# Required task:
From the entries that follow, gather each line holding the word "this".

-- start of Dataset content --

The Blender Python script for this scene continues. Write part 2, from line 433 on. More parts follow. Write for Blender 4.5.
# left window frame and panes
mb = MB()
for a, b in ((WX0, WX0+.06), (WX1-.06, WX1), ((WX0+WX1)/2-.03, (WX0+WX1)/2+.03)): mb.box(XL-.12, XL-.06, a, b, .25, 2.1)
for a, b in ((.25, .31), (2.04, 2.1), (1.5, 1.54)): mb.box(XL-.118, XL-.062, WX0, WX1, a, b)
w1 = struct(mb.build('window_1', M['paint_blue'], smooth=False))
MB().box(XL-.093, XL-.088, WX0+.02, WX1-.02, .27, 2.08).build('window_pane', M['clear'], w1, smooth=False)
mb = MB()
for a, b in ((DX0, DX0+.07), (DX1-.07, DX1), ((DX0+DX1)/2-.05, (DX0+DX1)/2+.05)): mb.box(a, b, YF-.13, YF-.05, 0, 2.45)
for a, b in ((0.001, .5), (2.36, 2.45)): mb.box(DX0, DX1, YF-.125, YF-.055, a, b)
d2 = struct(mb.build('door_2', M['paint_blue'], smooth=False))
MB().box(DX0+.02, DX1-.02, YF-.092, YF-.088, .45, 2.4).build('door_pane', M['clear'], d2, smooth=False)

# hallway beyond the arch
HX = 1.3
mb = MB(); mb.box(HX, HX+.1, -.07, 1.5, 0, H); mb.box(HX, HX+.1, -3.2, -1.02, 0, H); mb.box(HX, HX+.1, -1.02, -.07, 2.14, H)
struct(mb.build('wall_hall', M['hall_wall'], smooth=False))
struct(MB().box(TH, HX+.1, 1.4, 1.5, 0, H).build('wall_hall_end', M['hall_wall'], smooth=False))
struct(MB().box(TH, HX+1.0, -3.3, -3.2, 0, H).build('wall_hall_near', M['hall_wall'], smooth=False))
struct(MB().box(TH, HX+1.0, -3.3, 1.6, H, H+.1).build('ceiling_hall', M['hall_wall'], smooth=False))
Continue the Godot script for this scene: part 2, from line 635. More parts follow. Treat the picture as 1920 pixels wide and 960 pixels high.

-- end of Dataset content --

# Task response:
The Blender Python script for this scene continues. Write part 2, from line 433 on. More parts follow. Write for Blender 4.5.
Continue the Godot script for this scene: part 2, from line 635. More parts follow. Treat the picture as 1920 pixels wide and 960 pixels high.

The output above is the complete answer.